--- Source excerpt ---
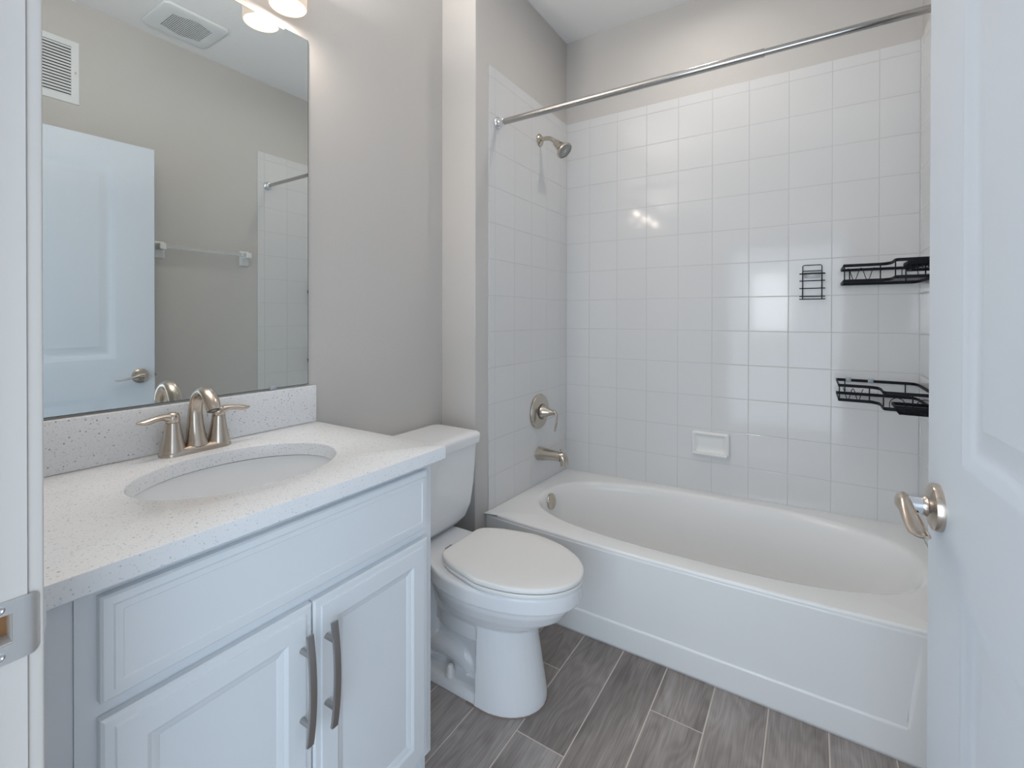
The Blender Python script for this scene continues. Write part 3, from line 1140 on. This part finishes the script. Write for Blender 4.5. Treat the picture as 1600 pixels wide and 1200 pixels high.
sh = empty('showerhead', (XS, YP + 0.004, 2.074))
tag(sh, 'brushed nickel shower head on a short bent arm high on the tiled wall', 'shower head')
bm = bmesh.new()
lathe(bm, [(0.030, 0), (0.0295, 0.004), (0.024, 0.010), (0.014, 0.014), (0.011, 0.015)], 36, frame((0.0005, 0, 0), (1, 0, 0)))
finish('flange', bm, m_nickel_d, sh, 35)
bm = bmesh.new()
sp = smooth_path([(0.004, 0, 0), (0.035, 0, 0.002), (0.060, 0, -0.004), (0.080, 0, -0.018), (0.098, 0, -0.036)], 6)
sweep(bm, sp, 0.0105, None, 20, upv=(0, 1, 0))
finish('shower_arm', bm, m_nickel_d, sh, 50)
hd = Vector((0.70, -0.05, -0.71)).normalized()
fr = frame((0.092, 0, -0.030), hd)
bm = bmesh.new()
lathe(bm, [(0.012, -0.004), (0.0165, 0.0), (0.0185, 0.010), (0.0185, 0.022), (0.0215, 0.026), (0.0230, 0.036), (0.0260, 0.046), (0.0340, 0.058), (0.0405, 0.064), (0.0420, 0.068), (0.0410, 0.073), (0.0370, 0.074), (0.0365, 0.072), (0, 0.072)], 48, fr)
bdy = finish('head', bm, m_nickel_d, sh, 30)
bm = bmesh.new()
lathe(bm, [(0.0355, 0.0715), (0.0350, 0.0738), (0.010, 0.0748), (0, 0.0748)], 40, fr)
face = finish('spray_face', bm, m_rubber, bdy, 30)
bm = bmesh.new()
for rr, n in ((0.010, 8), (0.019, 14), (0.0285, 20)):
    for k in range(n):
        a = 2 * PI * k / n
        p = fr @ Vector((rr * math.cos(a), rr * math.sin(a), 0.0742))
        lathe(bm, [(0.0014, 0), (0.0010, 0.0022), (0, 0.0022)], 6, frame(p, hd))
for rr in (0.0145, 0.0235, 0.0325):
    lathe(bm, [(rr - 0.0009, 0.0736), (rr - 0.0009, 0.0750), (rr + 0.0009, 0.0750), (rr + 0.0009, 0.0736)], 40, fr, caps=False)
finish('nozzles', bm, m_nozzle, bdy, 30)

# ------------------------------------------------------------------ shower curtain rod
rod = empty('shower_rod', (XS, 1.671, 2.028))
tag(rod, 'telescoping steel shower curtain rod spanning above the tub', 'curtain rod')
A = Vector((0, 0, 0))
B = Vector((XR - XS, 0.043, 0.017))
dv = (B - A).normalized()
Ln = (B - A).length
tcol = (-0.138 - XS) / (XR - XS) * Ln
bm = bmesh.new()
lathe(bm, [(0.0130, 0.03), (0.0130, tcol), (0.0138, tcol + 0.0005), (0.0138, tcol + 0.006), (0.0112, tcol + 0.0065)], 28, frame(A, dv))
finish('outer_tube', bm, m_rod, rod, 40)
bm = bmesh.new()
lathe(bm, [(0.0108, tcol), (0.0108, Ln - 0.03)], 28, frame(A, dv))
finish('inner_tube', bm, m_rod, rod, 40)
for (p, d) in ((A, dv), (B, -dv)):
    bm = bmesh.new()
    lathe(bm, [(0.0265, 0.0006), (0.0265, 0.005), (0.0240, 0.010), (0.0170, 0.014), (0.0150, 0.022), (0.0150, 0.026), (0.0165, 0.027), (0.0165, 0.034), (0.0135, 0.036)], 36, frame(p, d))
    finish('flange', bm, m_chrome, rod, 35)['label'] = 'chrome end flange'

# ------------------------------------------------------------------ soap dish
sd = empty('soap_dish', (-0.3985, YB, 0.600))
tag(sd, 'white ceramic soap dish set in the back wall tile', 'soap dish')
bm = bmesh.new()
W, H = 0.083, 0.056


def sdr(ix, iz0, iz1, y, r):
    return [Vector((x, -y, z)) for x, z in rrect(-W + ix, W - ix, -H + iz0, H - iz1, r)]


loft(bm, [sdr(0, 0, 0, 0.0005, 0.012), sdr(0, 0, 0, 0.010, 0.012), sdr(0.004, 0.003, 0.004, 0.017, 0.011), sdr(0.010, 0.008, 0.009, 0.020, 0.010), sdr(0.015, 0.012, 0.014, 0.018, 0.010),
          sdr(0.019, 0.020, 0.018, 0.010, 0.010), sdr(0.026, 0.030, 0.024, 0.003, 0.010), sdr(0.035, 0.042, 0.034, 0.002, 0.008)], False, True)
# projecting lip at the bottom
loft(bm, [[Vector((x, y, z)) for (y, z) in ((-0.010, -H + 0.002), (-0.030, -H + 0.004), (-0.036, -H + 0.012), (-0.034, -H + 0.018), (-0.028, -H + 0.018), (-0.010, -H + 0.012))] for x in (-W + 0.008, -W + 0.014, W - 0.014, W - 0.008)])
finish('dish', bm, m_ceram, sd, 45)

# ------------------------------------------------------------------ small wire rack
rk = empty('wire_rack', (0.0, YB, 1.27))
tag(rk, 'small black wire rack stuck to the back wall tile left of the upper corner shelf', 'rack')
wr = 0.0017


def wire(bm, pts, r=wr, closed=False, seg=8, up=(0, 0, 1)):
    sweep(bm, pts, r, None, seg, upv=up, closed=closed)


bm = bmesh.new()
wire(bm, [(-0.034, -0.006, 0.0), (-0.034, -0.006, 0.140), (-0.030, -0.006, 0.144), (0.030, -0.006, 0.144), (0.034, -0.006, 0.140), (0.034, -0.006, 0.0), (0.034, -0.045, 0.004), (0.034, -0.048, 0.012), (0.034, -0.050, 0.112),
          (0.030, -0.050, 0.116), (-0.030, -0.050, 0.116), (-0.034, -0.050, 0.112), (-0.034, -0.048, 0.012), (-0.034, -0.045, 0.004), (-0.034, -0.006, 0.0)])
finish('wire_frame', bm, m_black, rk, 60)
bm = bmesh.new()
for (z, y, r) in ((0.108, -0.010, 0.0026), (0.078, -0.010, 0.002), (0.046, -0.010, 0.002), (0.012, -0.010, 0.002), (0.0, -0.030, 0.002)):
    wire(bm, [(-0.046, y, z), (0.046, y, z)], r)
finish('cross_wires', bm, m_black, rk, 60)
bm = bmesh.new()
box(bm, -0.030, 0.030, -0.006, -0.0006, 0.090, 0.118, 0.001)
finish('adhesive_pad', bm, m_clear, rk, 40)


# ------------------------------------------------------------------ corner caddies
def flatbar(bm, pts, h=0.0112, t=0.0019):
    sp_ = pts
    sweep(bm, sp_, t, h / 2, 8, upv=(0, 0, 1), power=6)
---
Transcribe the material as is, with images omitted.

#### [Response to this exercise]
The Blender Python script for this scene continues. Write part 3, from line 1140 on. This part finishes the script. Write for Blender 4.5. Treat the picture as 1600 pixels wide and 1200 pixels high.
sh = empty('showerhead', (XS, YP + 0.004, 2.074))
tag(sh, 'brushed nickel shower head on a short bent arm high on the tiled wall', 'shower head')
bm = bmesh.new()
lathe(bm, [(0.030, 0), (0.0295, 0.004), (0.024, 0.010), (0.014, 0.014), (0.011, 0.015)], 36, frame((0.0005, 0, 0), (1, 0, 0)))
finish('flange', bm, m_nickel_d, sh, 35)
bm = bmesh.new()
sp = smooth_path([(0.004, 0, 0), (0.035, 0, 0.002), (0.060, 0, -0.004), (0.080, 0, -0.018), (0.098, 0, -0.036)], 6)
sweep(bm, sp, 0.0105, None, 20, upv=(0, 1, 0))
finish('shower_arm', bm, m_nickel_d, sh, 50)
hd = Vector((0.70, -0.05, -0.71)).normalized()
fr = frame((0.092, 0, -0.030), hd)
bm = bmesh.new()
lathe(bm, [(0.012, -0.004), (0.0165, 0.0), (0.0185, 0.010), (0.0185, 0.022), (0.0215, 0.026), (0.0230, 0.036), (0.0260, 0.046), (0.0340, 0.058), (0.0405, 0.064), (0.0420, 0.068), (0.0410, 0.073), (0.0370, 0.074), (0.0365, 0.072), (0, 0.072)], 48, fr)
bdy = finish('head', bm, m_nickel_d, sh, 30)
bm = bmesh.new()
lathe(bm, [(0.0355, 0.0715), (0.0350, 0.0738), (0.010, 0.0748), (0, 0.0748)], 40, fr)
face = finish('spray_face', bm, m_rubber, bdy, 30)
bm = bmesh.new()
for rr, n in ((0.010, 8), (0.019, 14), (0.0285, 20)):
    for k in range(n):
        a = 2 * PI * k / n
        p = fr @ Vector((rr * math.cos(a), rr * math.sin(a), 0.0742))
        lathe(bm, [(0.0014, 0), (0.0010, 0.0022), (0, 0.0022)], 6, frame(p, hd))
for rr in (0.0145, 0.0235, 0.0325):
    lathe(bm, [(rr - 0.0009, 0.0736), (rr - 0.0009, 0.0750), (rr + 0.0009, 0.0750), (rr + 0.0009, 0.0736)], 40, fr, caps=False)
finish('nozzles', bm, m_nozzle, bdy, 30)

# ------------------------------------------------------------------ shower curtain rod
rod = empty('shower_rod', (XS, 1.671, 2.028))
tag(rod, 'telescoping steel shower curtain rod spanning above the tub', 'curtain rod')
A = Vector((0, 0, 0))
B = Vector((XR - XS, 0.043, 0.017))
dv = (B - A).normalized()
Ln = (B - A).length
tcol = (-0.138 - XS) / (XR - XS) * Ln
bm = bmesh.new()
lathe(bm, [(0.0130, 0.03), (0.0130, tcol), (0.0138, tcol + 0.0005), (0.0138, tcol + 0.006), (0.0112, tcol + 0.0065)], 28, frame(A, dv))
finish('outer_tube', bm, m_rod, rod, 40)
bm = bmesh.new()
lathe(bm, [(0.0108, tcol), (0.0108, Ln - 0.03)], 28, frame(A, dv))
finish('inner_tube', bm, m_rod, rod, 40)
for (p, d) in ((A, dv), (B, -dv)):
    bm = bmesh.new()
    lathe(bm, [(0.0265, 0.0006), (0.0265, 0.005), (0.0240, 0.010), (0.0170, 0.014), (0.0150, 0.022), (0.0150, 0.026), (0.0165, 0.027), (0.0165, 0.034), (0.0135, 0.036)], 36, frame(p, d))
    finish('flange', bm, m_chrome, rod, 35)['label'] = 'chrome end flange'

# ------------------------------------------------------------------ soap dish
sd = empty('soap_dish', (-0.3985, YB, 0.600))
tag(sd, 'white ceramic soap dish set in the back wall tile', 'soap dish')
bm = bmesh.new()
W, H = 0.083, 0.056


def sdr(ix, iz0, iz1, y, r):
    return [Vector((x, -y, z)) for x, z in rrect(-W + ix, W - ix, -H + iz0, H - iz1, r)]


loft(bm, [sdr(0, 0, 0, 0.0005, 0.012), sdr(0, 0, 0, 0.010, 0.012), sdr(0.004, 0.003, 0.004, 0.017, 0.011), sdr(0.010, 0.008, 0.009, 0.020, 0.010), sdr(0.015, 0.012, 0.014, 0.018, 0.010),
          sdr(0.019, 0.020, 0.018, 0.010, 0.010), sdr(0.026, 0.030, 0.024, 0.003, 0.010), sdr(0.035, 0.042, 0.034, 0.002, 0.008)], False, True)
# projecting lip at the bottom
loft(bm, [[Vector((x, y, z)) for (y, z) in ((-0.010, -H + 0.002), (-0.030, -H + 0.004), (-0.036, -H + 0.012), (-0.034, -H + 0.018), (-0.028, -H + 0.018), (-0.010, -H + 0.012))] for x in (-W + 0.008, -W + 0.014, W - 0.014, W - 0.008)])
finish('dish', bm, m_ceram, sd, 45)

# ------------------------------------------------------------------ small wire rack
rk = empty('wire_rack', (0.0, YB, 1.27))
tag(rk, 'small black wire rack stuck to the back wall tile left of the upper corner shelf', 'rack')
wr = 0.0017


def wire(bm, pts, r=wr, closed=False, seg=8, up=(0, 0, 1)):
    sweep(bm, pts, r, None, seg, upv=up, closed=closed)


bm = bmesh.new()
wire(bm, [(-0.034, -0.006, 0.0), (-0.034, -0.006, 0.140), (-0.030, -0.006, 0.144), (0.030, -0.006, 0.144), (0.034, -0.006, 0.140), (0.034, -0.006, 0.0), (0.034, -0.045, 0.004), (0.034, -0.048, 0.012), (0.034, -0.050, 0.112),
          (0.030, -0.050, 0.116), (-0.030, -0.050, 0.116), (-0.034, -0.050, 0.112), (-0.034, -0.048, 0.012), (-0.034, -0.045, 0.004), (-0.034, -0.006, 0.0)])
finish('wire_frame', bm, m_black, rk, 60)
bm = bmesh.new()
for (z, y, r) in ((0.108, -0.010, 0.0026), (0.078, -0.010, 0.002), (0.046, -0.010, 0.002), (0.012, -0.010, 0.002), (0.0, -0.030, 0.002)):
    wire(bm, [(-0.046, y, z), (0.046, y, z)], r)
finish('cross_wires', bm, m_black, rk, 60)
bm = bmesh.new()
box(bm, -0.030, 0.030, -0.006, -0.0006, 0.090, 0.118, 0.001)
finish('adhesive_pad', bm, m_clear, rk, 40)


# ------------------------------------------------------------------ corner caddies
def flatbar(bm, pts, h=0.0112, t=0.0019):
    sp_ = pts
    sweep(bm, sp_, t, h / 2, 8, upv=(0, 0, 1), power=6)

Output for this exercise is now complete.